## Data segment

•••

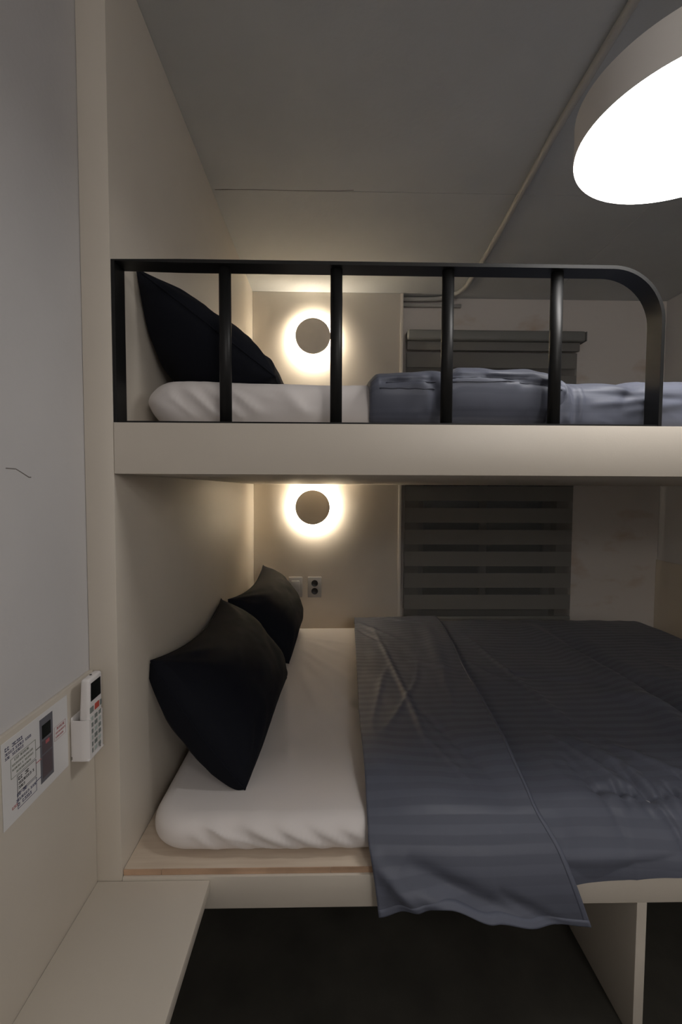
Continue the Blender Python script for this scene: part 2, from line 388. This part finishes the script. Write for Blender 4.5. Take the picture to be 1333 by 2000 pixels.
# ------------------------------------------------------------------ mattresses
def mattress(name, x0, x1, y0, y1, z0, z1, R, r, disp, label, nx=190, ny=90, nz=24):
    V = []; idx = {}; F = []
    cx, cy = (x0+x1)/2, (y0+y1)/2; hx, hy = (x1-x0)/2, (y1-y0)/2
    def point(i, j, k):
        key = (i, j, k)
        if key in idx: return idx[key]
        # crowd the grid towards the borders
        def warp(t): return math.copysign(1-(1-abs(t))**1.35, t)
        u, v, w = warp(2*i/nx-1), warp(2*j/ny-1), k/nz
        z = z0+(z1-z0)*w
        d = min(z-z0, z1-z)
        ins = r-math.sqrt(max(0, r*r-(r-min(d, r))**2)) if d < r else 0
        ax, ay = hx-ins, hy-ins
        X, Y = u*ax, v*ay; RR = R-ins*.5
        qx = max(-ax+RR, min(ax-RR, X)); qy = max(-ay+RR, min(ay-RR, Y)); dx, dy = X-qx, Y-qy
        L = math.hypot(dx, dy)
        if L > 1e-9: s = max(abs(dx), abs(dy))/L; X, Y = qx+dx*s, qy+dy*s
        p = Vector((cx+X, cy+Y, z)); p = disp(p, u, v, w)
        idx[key] = len(V); V.append(p); return idx[key]
    for i in range(nx):
        for j in range(ny):
            F.append((point(i, j, nz), point(i+1, j, nz), point(i+1, j+1, nz), point(i, j+1, nz)))
            F.append((point(i, j, 0), point(i, j+1, 0), point(i+1, j+1, 0), point(i+1, j, 0)))
    for k in range(nz):
        for i in range(nx):
            F.append((point(i, 0, k), point(i+1, 0, k), point(i+1, 0, k+1), point(i, 0, k+1)))
            F.append((point(i, ny, k), point(i, ny, k+1), point(i+1, ny, k+1), point(i+1, ny, k)))
        for j in range(ny):
            F.append((point(0, j, k), point(0, j, k+1), point(0, j+1, k+1), point(0, j+1, k)))
            F.append((point(nx, j, k), point(nx, j+1, k), point(nx, j+1, k+1), point(nx, j, k+1)))
    o = mobj(name, V, F, M['sheet'], None, True)
    return tag(o, label, 'mattress')

def disp_low(p, u, v, w):
    x, y, z = p
    front = smooth01((1.25-y)/.25)
    a = .0025*fract(x*6, y*6, z*9)*w
    # loose sheet pulled in folds over the front edge, and creases radiating from under the pillows
    f = 0
    for (q0, q1, ww, am) in (((-.20, .405), (-.06, .335), .012, .010), ((-.13, .405), (.00, .335), .012, .010), ((-.27, .40), (-.17, .33), .009, .006), ((-.05, .40), (.05, .34), .011, .006), ((.02, .40), (.09, .35), .010, .005), ((-.30, .38), (-.24, .33), .008, .004)):
        f += crease(x, z, q0, q1, ww, am)
    f = f*1.1 + .007*ridged(x*6+z*17, z*9, 4.)*smooth01((.405-z)/.02)*smooth01((z-.325)/.02)
    if y < 1.2: y -= f*front*1.0
    t = 0
    for (q0, q1, ww, am) in (((-.15, 2.05), (.16, 1.55), .018, .004), ((-.13, 1.95), (.12, 1.35), .02, .005), ((-.14, 1.85), (.03, 1.2), .02, .004), ((-.12, 2.15), (.2, 1.8), .016, .004), ((-.17, 1.7), (-.10, 1.1), .018, .003), ((-.15, 2.2), (.2, 2.05), .012, .003)):
        t += crease(x, y, q0, q1, ww*.8, am*1.5)
    z += (t + a)*smooth01((w-.5)/.4)
    if w == 0: z = p.z
    return Vector((x, y, z))
mattress('mattress', -.405, 1.62, .955, 2.37, .3245, .402, .085, .036, disp_low, 'white sheeted mattress on the lower bunk, on the plywood board')
def disp_up(p, u, v, w):
    x, y, z = p
    a = .003*fract(x*5, y*5, z*8)*w
    f = 0
    for (q0, q1, ww, am) in (((-.33, 1.35), (-.24, 1.27), .009, .006), ((-.29, 1.36), (-.19, 1.27), .010, .007), ((-.25, 1.36), (-.15, 1.28), .010, .006), ((-.36, 1.33), (-.30, 1.27), .008, .004), ((-.12, 1.35), (-.05, 1.28), .014, .004)):
        f += crease(x, z, q0, q1, ww, am)
    f = f*1.6+.008*ridged(x*8+z*13, z*6, 2.)
    if y < 1.3: y -= f*smooth01((1.3-y)/.25)
    z += a*smooth01((w-.5)/.4)
    if x < -.2: x += .045*max(0, .55-w)*smooth01((-.2-x)/.2)
    bulge = .006*math.exp(-((x+.33)/.10)**2)*smooth01((1.35-y)/.3)
    z += bulge*w
    return Vector((x, y, z))
mattress('mattress', -.418, 1.62, 1.0, 2.37, 1.2505, 1.3585, .07, .050, disp_up, 'white sheeted mattress on the upper bunk, behind the guard rail')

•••

## Given exercise
Each line from the top of the material through the line containing "return tag(o, label, 'mattress')" should be reproduced exactly; please drop any images.

## Reply
Continue the Blender Python script for this scene: part 2, from line 388. This part finishes the script. Write for Blender 4.5. Take the picture to be 1333 by 2000 pixels.
# ------------------------------------------------------------------ mattresses
def mattress(name, x0, x1, y0, y1, z0, z1, R, r, disp, label, nx=190, ny=90, nz=24):
    V = []; idx = {}; F = []
    cx, cy = (x0+x1)/2, (y0+y1)/2; hx, hy = (x1-x0)/2, (y1-y0)/2
    def point(i, j, k):
        key = (i, j, k)
        if key in idx: return idx[key]
        # crowd the grid towards the borders
        def warp(t): return math.copysign(1-(1-abs(t))**1.35, t)
        u, v, w = warp(2*i/nx-1), warp(2*j/ny-1), k/nz
        z = z0+(z1-z0)*w
        d = min(z-z0, z1-z)
        ins = r-math.sqrt(max(0, r*r-(r-min(d, r))**2)) if d < r else 0
        ax, ay = hx-ins, hy-ins
        X, Y = u*ax, v*ay; RR = R-ins*.5
        qx = max(-ax+RR, min(ax-RR, X)); qy = max(-ay+RR, min(ay-RR, Y)); dx, dy = X-qx, Y-qy
        L = math.hypot(dx, dy)
        if L > 1e-9: s = max(abs(dx), abs(dy))/L; X, Y = qx+dx*s, qy+dy*s
        p = Vector((cx+X, cy+Y, z)); p = disp(p, u, v, w)
        idx[key] = len(V); V.append(p); return idx[key]
    for i in range(nx):
        for j in range(ny):
            F.append((point(i, j, nz), point(i+1, j, nz), point(i+1, j+1, nz), point(i, j+1, nz)))
            F.append((point(i, j, 0), point(i, j+1, 0), point(i+1, j+1, 0), point(i+1, j, 0)))
    for k in range(nz):
        for i in range(nx):
            F.append((point(i, 0, k), point(i+1, 0, k), point(i+1, 0, k+1), point(i, 0, k+1)))
            F.append((point(i, ny, k), point(i, ny, k+1), point(i+1, ny, k+1), point(i+1, ny, k)))
        for j in range(ny):
            F.append((point(0, j, k), point(0, j, k+1), point(0, j+1, k+1), point(0, j+1, k)))
            F.append((point(nx, j, k), point(nx, j+1, k), point(nx, j+1, k+1), point(nx, j, k+1)))
    o = mobj(name, V, F, M['sheet'], None, True)
    return tag(o, label, 'mattress')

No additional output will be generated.